Objective
Retype, exactly as written, every line from the one containing "the upper balcony" down to the one containing "10.3), 'corner_post', M_POST)", including both, and nothing else.
>> START Data segment
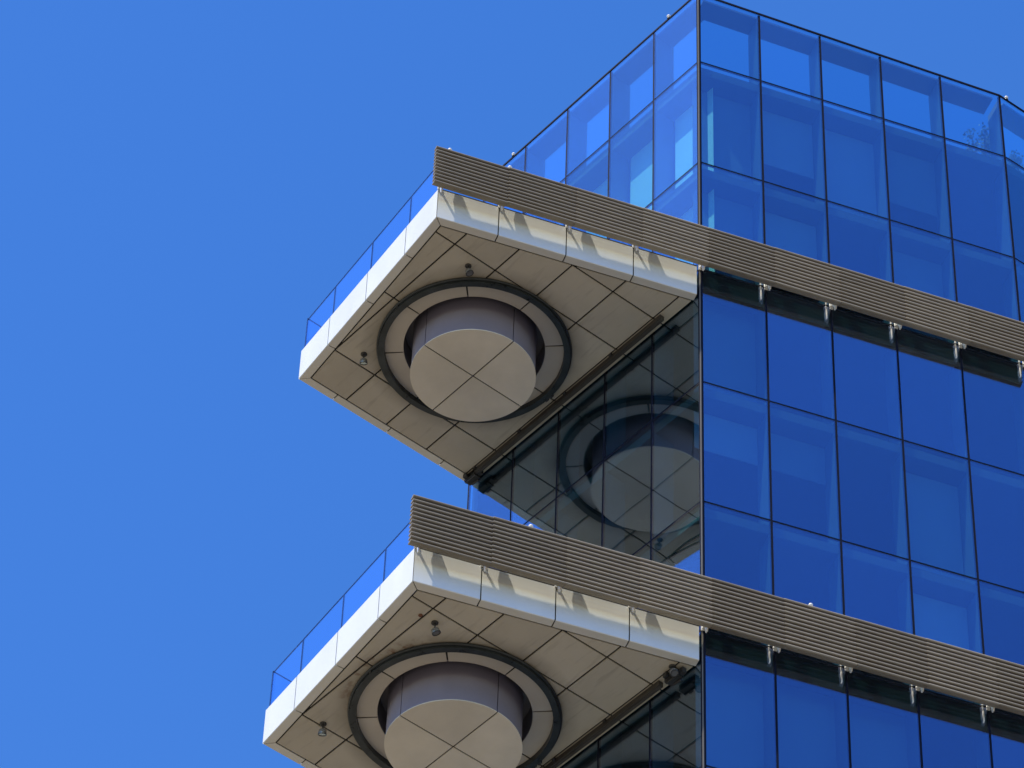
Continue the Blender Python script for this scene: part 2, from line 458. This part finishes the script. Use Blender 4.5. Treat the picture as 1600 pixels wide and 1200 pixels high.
right = curtain('right_glass_wall', F, 0, 5, S, lambda k: 10.26 - 0.055 * k, 3, 0.55)
angled = curtain('angled_glass_wall', G, 0, 7, S, lambda k: 9.985 - 0.03 * k, 5, 0.5)
for P_, n_, rt in ((F, 5, right), (G, 7, angled)):
    for zz in (0.85, -9.57):  # black sheets added behind the glass to darken the louvre's reflected band
        for k in range(n_):
            MB().loft([P_(k + .03, -.032, zz - .62), P_(k + .97, -.032, zz - .62), P_(k + .97, -.052, zz - .62), P_(k + .03, -.052, zz - .62)],
                      [P_(k + .03, -.032, zz - .03), P_(k + .97, -.032, zz - .03), P_(k + .97, -.052, zz - .03), P_(k + .03, -.052, zz - .03)]).build('reflected_shade_sheet', M_JOINT, rt)
left = curtain('left_glass_wall', W, 0, 5, SL, lambda k: 10.275, 9, 0.0)
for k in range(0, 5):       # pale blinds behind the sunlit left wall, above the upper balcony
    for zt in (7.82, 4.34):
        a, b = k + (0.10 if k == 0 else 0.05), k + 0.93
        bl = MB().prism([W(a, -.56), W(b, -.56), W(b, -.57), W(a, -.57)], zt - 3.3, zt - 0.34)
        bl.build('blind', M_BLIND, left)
# corner post where the two glass walls meet
part(MB().prism([(-0.035, 0.0), (-0.035, -0.012), (0.0, -0.016), (0.02, 0.028), (0.005, 0.05)], ZR[-1], 10.3), 'corner_post', M_POST)

# ------------------------------------------------------------ balcony
EDGE_AB = 'ab'
A = Vector((AX, AY)); B = Vector(F(KB, 0)); C = Vector(F(-0.04, 0)); D = Vector((-7.50, -0.012)); C2 = Vector((-0.03, -0.012))
OUT = [A, B, C, C2, D]      # counter-clockwise seen from above
def circle_point_on_poly(ang, poly):
    d = Vector((math.cos(ang), math.sin(ang))); c = Vector((CX, CY)); best = None
    n = len(poly)
    for i in range(n):
        p, q = Vector(poly[i]), Vector(poly[(i + 1) % n]); e_ = q - p
        den = d.x * e_.y - d.y * e_.x
        if abs(den) < 1e-9: continue
        t = ((p.x - c.x) * e_.y - (p.y - c.y) * e_.x) / den
        u = ((p.x - c.x) * d.y - (p.y - c.y) * d.x) / den
        if t > 0 and -1e-6 <= u <= 1 + 1e-6 and (best is None or t < best): best = t
    return c + d * best
def holed(poly, r, z0, z1):
    """plate with a round hole"""
    angs = sorted(set([round(2 * math.pi * i / 96, 6) for i in range(96)] + [round(math.atan2(p[1] - CY, p[0] - CX) % (2 * math.pi), 6) for p in poly]))
    mb = MB(); n = len(angs); vs_ = []
    for a in angs:
        o_ = circle_point_on_poly(a, poly)
        i_ = (CX + r * math.cos(a), CY + r * math.sin(a))
        vs_ += [(i_[0], i_[1], z0), (o_.x, o_.y, z0), (o_.x, o_.y, z1), (i_[0], i_[1], z1)]
    fs = []
    for i in range(n):
        b, d = 4 * i, 4 * ((i + 1) % n)
        fs += [(b, d, d + 1, b + 1), (b + 3, b + 2, d + 2, d + 3), (b + 1, d + 1, d + 2, b + 2), (b, b + 3, d + 3, d)]
    return mb.add(vs_, fs)

core_poly = inset([tuple(p) for p in OUT], 0.045)
slab = holed(core_poly, 1.53, 0.030, 0.052)
slab.prism(core_poly, 0.62, 0.845)
# dark side lining behind the fascia
ip = inset([tuple(p) for p in OUT], 0.075)
for i in range(5):
    a, b, c_, d_ = core_poly[i], core_poly[(i + 1) % 5], ip[(i + 1) % 5], ip[i]
    slab.prism([a, b, c_, d_], 0.054, 0.618)
balcony = part(slab, 'balcony', M_JOINT, label='upper cream balcony with a round drum in its ceiling')

# fascia: L-shaped panels with a mitred corner and a dark gap between them
J = 0.017
def line_isect(p, d, q, e_):
    den = d.x * e_.y - d.y * e_.x
    t = ((q.x - p.x) * e_.y - (q.y - p.y) * e_.x) / den
    return p + d * t
def fascia_side(P0, P1, cuts, w, mitre0, mitre1, hgt=HF, double=False):
    """P0->P1 outer edge; inward is to the left. cuts are distances along the edge."""
    d = (P1 - P0).normalized(); nin = Vector((-d.y, d.x)); L = (P1 - P0).length
    prof = [(0.0, 0.012), (0.0, hgt), (0.03, hgt), (0.03, 0.028), (w - J, 0.028), (w - J, 0.0), (0.012, 0.0)]
    st = [0.0] + cuts + [L]
    for i in range(len(st) - 1):
        s0, s1 = st[i], st[i + 1]
        def sec(s_, first, last):
            r_ = []
            for o_, z in prof:
                q = P0 + nin * o_
                if first and mitre0 is not None: b = line_isect(q, d, P0, mitre0) + d * 0.011
                elif last and mitre1 is not None: b = line_isect(q, d, P1, mitre1) - d * 0.011
                else: b = q + d * (s_ + (J * 0.8 if s_ == s0 else -J * 0.8))
                r_.append((b.x, b.y, z))
            return r_
        mb = MB().loft(sec(s0, i == 0, False), sec(s1, False, i == len(st) - 2))
        mb.build('fascia_panel', M_FASCIA, balcony)
BW = 0.205
inn = inset([tuple(p) for p in (A, B, C, Vector((C.x, 0)), D)], BW)
def bis(P, Q, Rr):
    d1 = (Q - P).normalized(); d2 = (Rr - Q).normalized()
    return (Vector((-d1.y, d1.x)) + Vector((-d2.y, d2.x))).normalized()
mA, mB_ = bis(D, A, B), bis(A, B, C)
LAB = (B - A).length; ab = (B - A).normalized()
xcuts = [-6.31, -4.78, -3.24]
fascia_side(A, B, [(x - A.x) / ab.x for x in xcuts], BW, mA, mB_)
fascia_side(B, C, [(k - KB) * S for k in (-3, -2, -1)], BW, mB_, None)
fascia_side(D, A, [abs(y - D.y) for y in (-0.913, -2.39, -3.868)], BW, None, mA)

# ceiling panels clipped to the balcony outline and to the ring
def clip(poly, a, b, c_):       # keep a*x+b*y<=c
    out_ = []
    for i in range(len(poly)):
        p, q = poly[i - 1], poly[i]
        dp, dq = a * p[0] + b * p[1] - c_, a * q[0] + b * q[1] - c_
        if (dp <= 0) != (dq <= 0):
            t = dp / (dp - dq); out_.append((p[0] + (q[0] - p[0]) * t, p[1] + (q[1] - p[1]) * t))
        if dq <= 0: out_.append(q)
    return out_
def clip_edge(poly, P, Q, d):   # inside = left of PQ, at least d away
    e_ = (Vector(Q) - Vector(P)).normalized(); n_ = Vector((-e_.y, e_.x))
    return clip(poly, -n_.x, -n_.y, -(n_.dot(Vector(P)) + d))
def minus_disc(poly, r):
    pts_ = []
    n = len(poly)
    for i in range(n):
        p, q = Vector(poly[i]), Vector(poly[(i + 1) % n]); m = max(2, int((q - p).length / 0.01))
        prev = None
        for j in range(m): pts_.append(p + (q - p) * (j / m))
    c = Vector((CX, CY)); ins = [(p - c).length < r for p in pts_]
    if all(ins): return None
    if not any(ins): return [poly]
    N_ = len(pts_); st = next(i for i in range(N_) if not ins[i] and ins[i - 1])
    pieces = []; cur = []; runs = []
    order = [(st + i) % N_ for i in range(N_)]
    i = 0
    while i < N_:
        if not ins[order[i]]:
            run = []
            while i < N_ and not ins[order[i]]:
                run.append(pts_[order[i]]); i += 1
            runs.append(run)
        else: i += 1
    res_ = []
    for run in runs:
        # thin out collinear points
        keep = [run[0]]
        for j in range(1, len(run) - 1):
            a_, b_ = run[j] - keep[-1], run[j + 1] - run[j]
            if abs(a_.normalized().cross(b_.normalized()) if False else a_.x * b_.y - a_.y * b_.x) > 1e-6: keep.append(run[j])
        keep.append(run[-1])
        # close along the disc, from the end of the run back to its start
        a1 = math.atan2(run[-1].y - CY, run[-1].x - CX); a0 = math.atan2(run[0].y - CY, run[0].x - CX)
        d_ = (a0 - a1 + math.pi) % (2 * math.pi) - math.pi
        m = max(2, int(abs(d_) / R_(3)))
        for j in range(0, m + 1):
            a_ = a1 + d_ * j / m; keep.append(Vector((CX + r * math.cos(a_), CY + r * math.sin(a_))))
        ar = 0.5 * sum(keep[j].x * keep[(j + 1) % len(keep)].y - keep[(j + 1) % len(keep)].x * keep[j].y for j in range(len(keep)))
        if abs(ar) > 0.004 and len(keep) > 3: res_.append([tuple(p) for p in keep])
    return res_
xs = [-8.3, -6.325, -4.335, -2.33, -1.145, 1.6]
ys = [-6.9, -5.83, -4.735, -3.645, -2.54, -1.42, -0.30, -0.012]
g = 0.021
for i in range(len(xs) - 1):
    for j in range(len(ys) - 1):
        cell = [(xs[i] + g, ys[j] + g), (xs[i + 1] - g, ys[j] + g), (xs[i + 1] - g, ys[j + 1] - g), (xs[i] + g, ys[j + 1] - g)]
        for P_, Q_, d_ in ((D, A, BW + J), (A, B, BW + J), (B, C, BW + J), (C, Vector((C.x, 0)), 0.0)):
            cell = clip_edge(cell, P_, Q_, d_) if len(cell) >= 3 else []
        if len(cell) < 3: continue
        for pl in (minus_disc(cell, 1.99) or []):
            MB().prism(pl, 0.0, 0.026).build('ceiling_panel', M_TILE, balcony)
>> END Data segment
Written solution
for k in range(0, 5):       # pale blinds behind the sunlit left wall, above the upper balcony
    for zt in (7.82, 4.34):
        a, b = k + (0.10 if k == 0 else 0.05), k + 0.93
        bl = MB().prism([W(a, -.56), W(b, -.56), W(b, -.57), W(a, -.57)], zt - 3.3, zt - 0.34)
        bl.build('blind', M_BLIND, left)
# corner post where the two glass walls meet
part(MB().prism([(-0.035, 0.0), (-0.035, -0.012), (0.0, -0.016), (0.02, 0.028), (0.005, 0.05)], ZR[-1], 10.3), 'corner_post', M_POST)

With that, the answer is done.